Romolo e Remo, letteralmente travolti dall'esondazione del Tevere, si ritrovano senza più terre né popolo, catturati dalle genti di Alba. Insieme ad altri prigionieri sono costretti a partecipare a duelli nel fango, dove lo sconfitto viene dato alle fiamme. Quando è il turno di Remo, Romolo si offre come suo avversario e i due collaborando con astuzia riescono a scatenare una rivolta, ma è solo l'inizio del loro viaggio insieme agli altri fuggitivi e a una vestale che porta un fuoco sacro. Sapendo di avere forze nemiche sulle proprie tracce decidono di sfidare la superstizione e si avventurano nella foresta, dove Remo dà prove di valore e conquista la leadership del gruppo, mentre Romolo può fare poco altro che riprendersi da una ferita. Quando a Remo viene letto il destino dalla vestale, lui decide di sfidare il volere degli dèi.

‘Un Dio che può essere compreso non è un Dio’ (frase incipit dello scrittore drammaturgo britannico William Somerset Maugham)

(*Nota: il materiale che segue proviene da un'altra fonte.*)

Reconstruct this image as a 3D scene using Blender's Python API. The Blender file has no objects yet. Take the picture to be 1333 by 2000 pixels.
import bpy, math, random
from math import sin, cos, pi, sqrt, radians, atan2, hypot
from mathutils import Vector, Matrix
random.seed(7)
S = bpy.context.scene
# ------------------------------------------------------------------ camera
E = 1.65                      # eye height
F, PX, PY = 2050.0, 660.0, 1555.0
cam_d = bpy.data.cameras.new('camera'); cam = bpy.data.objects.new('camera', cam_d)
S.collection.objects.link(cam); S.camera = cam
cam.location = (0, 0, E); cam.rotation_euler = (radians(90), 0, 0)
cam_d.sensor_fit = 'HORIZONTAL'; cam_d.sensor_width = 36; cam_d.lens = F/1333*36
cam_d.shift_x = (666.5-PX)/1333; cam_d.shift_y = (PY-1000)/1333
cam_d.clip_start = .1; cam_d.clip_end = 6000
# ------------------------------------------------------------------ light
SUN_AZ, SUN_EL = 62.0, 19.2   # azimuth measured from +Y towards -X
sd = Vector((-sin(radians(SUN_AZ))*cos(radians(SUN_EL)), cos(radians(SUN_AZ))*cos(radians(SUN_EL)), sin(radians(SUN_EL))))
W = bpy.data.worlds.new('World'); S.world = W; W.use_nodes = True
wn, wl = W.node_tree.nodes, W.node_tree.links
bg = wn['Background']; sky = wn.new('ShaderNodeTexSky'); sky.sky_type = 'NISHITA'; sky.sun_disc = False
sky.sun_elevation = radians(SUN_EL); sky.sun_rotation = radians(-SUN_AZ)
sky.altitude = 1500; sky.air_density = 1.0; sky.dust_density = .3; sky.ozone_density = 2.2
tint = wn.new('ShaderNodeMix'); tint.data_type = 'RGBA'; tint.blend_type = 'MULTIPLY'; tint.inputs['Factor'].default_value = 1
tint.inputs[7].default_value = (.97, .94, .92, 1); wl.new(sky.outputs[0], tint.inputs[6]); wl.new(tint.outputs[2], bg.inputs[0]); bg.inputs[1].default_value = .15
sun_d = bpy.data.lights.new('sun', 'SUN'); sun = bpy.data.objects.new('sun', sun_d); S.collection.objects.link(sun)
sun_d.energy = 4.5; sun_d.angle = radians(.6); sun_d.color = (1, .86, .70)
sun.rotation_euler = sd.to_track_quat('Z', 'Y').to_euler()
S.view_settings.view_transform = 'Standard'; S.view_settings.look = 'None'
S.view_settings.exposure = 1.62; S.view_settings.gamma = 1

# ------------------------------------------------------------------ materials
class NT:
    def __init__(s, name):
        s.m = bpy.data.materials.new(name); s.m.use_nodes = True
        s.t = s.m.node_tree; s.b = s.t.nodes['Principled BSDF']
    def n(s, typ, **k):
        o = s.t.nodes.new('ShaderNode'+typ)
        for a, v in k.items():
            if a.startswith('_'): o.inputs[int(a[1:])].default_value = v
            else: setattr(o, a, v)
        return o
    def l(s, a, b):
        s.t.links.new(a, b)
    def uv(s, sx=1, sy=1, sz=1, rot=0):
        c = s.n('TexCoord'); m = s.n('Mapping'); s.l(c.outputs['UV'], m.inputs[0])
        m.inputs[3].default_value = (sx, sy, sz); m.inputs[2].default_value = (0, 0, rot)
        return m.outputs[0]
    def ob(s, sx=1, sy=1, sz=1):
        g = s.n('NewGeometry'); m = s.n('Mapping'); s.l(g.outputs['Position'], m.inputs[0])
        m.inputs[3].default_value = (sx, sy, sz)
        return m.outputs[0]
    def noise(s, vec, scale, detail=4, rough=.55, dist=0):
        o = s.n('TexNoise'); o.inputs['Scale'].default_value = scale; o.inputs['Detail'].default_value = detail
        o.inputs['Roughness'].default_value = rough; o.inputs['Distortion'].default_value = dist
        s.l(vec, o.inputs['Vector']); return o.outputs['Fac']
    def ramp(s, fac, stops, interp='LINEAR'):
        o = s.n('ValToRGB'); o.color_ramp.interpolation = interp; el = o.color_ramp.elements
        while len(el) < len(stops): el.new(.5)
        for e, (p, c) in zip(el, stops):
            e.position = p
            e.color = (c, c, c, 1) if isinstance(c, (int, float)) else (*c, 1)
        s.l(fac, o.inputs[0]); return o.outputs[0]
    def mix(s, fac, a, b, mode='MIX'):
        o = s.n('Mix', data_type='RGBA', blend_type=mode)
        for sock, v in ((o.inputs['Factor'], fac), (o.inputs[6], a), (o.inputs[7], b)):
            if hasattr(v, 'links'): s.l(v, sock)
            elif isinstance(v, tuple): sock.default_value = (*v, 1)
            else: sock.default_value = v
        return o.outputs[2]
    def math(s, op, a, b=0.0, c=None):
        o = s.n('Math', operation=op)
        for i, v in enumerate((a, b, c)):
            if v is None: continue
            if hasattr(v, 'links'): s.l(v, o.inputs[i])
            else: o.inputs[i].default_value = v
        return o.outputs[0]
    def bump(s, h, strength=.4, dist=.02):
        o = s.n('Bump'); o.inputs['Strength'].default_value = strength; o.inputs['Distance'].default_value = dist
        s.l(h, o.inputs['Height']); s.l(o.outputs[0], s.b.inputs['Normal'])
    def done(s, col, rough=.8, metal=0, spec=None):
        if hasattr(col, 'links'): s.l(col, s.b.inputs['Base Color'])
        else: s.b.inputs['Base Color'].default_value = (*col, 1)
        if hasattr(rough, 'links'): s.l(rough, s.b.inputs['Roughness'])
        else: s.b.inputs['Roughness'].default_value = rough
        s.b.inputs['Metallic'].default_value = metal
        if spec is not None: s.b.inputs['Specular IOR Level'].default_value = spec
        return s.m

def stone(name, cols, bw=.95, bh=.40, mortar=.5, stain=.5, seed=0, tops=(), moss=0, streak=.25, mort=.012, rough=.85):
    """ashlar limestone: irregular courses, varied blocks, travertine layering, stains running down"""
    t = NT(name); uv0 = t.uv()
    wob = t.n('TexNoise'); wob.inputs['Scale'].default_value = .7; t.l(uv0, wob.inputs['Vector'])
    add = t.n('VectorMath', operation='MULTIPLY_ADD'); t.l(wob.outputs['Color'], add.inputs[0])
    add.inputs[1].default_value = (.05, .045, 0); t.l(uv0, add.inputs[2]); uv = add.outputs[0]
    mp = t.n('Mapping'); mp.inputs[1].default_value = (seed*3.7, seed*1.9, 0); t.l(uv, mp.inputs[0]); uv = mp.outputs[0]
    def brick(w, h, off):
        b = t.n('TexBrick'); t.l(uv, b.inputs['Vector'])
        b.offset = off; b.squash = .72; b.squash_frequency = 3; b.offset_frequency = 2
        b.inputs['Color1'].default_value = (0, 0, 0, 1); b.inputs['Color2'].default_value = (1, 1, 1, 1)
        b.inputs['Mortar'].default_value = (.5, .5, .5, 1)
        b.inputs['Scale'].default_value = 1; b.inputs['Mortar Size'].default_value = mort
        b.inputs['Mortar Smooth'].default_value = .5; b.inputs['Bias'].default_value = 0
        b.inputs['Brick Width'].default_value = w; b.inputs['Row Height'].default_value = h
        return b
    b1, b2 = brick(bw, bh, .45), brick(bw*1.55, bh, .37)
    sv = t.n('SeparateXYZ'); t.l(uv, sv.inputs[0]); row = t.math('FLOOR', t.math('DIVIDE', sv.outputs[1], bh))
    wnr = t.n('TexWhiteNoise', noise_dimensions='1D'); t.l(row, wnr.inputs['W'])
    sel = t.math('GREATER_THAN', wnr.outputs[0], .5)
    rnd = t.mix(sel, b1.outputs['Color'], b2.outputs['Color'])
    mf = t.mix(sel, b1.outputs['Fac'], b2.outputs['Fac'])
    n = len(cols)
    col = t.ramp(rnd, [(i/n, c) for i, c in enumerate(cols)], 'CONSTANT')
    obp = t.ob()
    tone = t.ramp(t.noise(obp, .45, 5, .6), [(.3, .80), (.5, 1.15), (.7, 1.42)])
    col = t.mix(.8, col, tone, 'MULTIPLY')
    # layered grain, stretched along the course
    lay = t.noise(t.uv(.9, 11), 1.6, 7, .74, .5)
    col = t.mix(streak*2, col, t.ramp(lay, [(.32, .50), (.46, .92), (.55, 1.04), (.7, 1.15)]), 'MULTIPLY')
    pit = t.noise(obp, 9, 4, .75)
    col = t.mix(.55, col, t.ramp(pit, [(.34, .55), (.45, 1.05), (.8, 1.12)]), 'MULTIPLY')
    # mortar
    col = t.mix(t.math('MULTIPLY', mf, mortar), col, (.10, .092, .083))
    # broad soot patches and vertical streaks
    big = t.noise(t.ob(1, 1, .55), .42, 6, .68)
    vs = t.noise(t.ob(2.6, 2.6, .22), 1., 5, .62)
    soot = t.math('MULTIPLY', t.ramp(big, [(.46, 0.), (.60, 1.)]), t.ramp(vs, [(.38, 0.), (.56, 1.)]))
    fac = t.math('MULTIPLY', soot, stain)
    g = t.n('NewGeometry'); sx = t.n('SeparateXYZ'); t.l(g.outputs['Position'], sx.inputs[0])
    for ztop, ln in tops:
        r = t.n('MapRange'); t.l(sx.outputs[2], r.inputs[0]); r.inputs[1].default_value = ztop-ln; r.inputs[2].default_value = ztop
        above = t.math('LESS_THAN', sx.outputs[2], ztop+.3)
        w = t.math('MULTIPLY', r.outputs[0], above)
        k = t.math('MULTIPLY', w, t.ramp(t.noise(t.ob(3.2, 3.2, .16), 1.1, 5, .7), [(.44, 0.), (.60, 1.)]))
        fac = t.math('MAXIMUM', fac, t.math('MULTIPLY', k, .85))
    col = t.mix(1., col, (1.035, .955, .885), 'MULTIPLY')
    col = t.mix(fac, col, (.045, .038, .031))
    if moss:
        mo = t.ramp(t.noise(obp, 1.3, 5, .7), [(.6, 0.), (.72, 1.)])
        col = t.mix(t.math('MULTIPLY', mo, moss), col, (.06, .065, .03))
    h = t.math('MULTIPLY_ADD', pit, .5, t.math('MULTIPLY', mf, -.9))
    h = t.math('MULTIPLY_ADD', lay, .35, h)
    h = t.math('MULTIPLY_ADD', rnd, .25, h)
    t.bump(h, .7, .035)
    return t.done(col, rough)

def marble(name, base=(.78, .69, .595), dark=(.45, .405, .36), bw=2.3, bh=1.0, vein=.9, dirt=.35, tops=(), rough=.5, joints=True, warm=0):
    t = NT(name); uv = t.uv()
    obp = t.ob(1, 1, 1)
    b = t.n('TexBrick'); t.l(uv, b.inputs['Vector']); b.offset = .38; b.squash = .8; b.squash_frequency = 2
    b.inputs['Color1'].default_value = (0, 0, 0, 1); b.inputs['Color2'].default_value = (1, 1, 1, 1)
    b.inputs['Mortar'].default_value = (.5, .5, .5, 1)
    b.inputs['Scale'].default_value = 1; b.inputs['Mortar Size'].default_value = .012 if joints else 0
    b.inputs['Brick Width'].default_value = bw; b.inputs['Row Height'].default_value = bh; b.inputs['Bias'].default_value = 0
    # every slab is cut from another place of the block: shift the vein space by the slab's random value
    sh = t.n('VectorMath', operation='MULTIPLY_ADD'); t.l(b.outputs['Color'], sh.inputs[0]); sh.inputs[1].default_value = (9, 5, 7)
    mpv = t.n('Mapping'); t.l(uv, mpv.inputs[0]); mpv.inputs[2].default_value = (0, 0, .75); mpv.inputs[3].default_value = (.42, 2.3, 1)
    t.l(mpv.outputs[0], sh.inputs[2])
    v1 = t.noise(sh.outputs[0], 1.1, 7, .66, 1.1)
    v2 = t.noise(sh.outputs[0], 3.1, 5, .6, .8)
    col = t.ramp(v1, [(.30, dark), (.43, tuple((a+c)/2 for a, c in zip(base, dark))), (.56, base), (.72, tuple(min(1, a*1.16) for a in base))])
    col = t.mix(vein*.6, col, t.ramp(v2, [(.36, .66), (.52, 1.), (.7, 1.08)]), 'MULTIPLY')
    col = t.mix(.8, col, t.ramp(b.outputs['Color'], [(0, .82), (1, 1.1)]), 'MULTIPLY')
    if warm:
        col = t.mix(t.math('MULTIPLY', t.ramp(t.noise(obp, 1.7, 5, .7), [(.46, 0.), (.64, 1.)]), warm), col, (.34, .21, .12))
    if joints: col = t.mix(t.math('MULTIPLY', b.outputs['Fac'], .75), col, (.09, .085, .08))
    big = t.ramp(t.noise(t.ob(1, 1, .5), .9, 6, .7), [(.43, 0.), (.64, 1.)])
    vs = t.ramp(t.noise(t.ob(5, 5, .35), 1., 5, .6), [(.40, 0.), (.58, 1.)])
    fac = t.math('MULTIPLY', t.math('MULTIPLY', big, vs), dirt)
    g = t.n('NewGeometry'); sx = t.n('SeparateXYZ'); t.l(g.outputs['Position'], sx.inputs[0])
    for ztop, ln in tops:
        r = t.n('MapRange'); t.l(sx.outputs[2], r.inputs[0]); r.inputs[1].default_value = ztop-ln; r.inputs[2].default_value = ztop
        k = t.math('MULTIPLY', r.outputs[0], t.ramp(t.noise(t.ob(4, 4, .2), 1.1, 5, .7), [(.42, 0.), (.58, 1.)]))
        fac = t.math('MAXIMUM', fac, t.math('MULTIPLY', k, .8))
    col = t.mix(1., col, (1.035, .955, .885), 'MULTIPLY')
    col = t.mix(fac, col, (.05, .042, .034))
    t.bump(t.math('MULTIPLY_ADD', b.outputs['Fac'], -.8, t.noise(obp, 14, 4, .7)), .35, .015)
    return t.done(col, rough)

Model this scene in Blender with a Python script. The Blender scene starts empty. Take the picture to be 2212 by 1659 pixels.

Il primo re credo sia uno dei film fisici più complessi e stratificati del nostro ultimo cinema.
Un frammento di un vecchio codice che sembra portare in auge valori e sfide del passato che riescono a riscattarsi ai giorni nostri con un sapiente e importante lavoro di tutte le maestranze.
Fotografia, scenografia, make up, costumi, reparto attoriale. Il primo re è un film che non sfigura di fronte ai cugini oltre oceano, alza la testa, a volte un po troppo, e guarda senza riserve tutto ciò che gli sta attorno sicuro del suo peso reale, della sua portata e del suo valore aggiunto.
Perchè è qui che va misurato il film. Una storia primordiale che riesce a dare sfumature arcaiche, sperimentali quasi, di una nuova ricerca e un nuovo passaggio per il cinema di Rovere.
Quasi una sfida in regni diversi e periodi storici affascinanti, dove l'unico obbiettivo è sopravvivere e cercare di dare un senso o una continuità alla propria vita immersi in una natura incontaminata dell'alba della civiltà.
Un anti peplum anti storico, senza geografia, dove la storia poteva raccontarci qualsiasi cosa senza bisogno di avere quell'aderenza storica precisa poichè fa parte di un periodo troppo sconosciuto, un'altra sfida ambiziosa che ho trovato anche questa vinta senza mezzi termini
Quando si sfiora troppo il fenomeno religioso, il film infila troppi dialoghi perdendo quel fascino dove filosofia, in forma primitiva e culto cercavano di trovare una sistemazione senza per forza di cose riuscirsi.
Per tutto il resto rimane un passo avanti e un riscatto per quanto ancora ci sia il volere e il bisogno di creare qualcosa di nuovo e antico.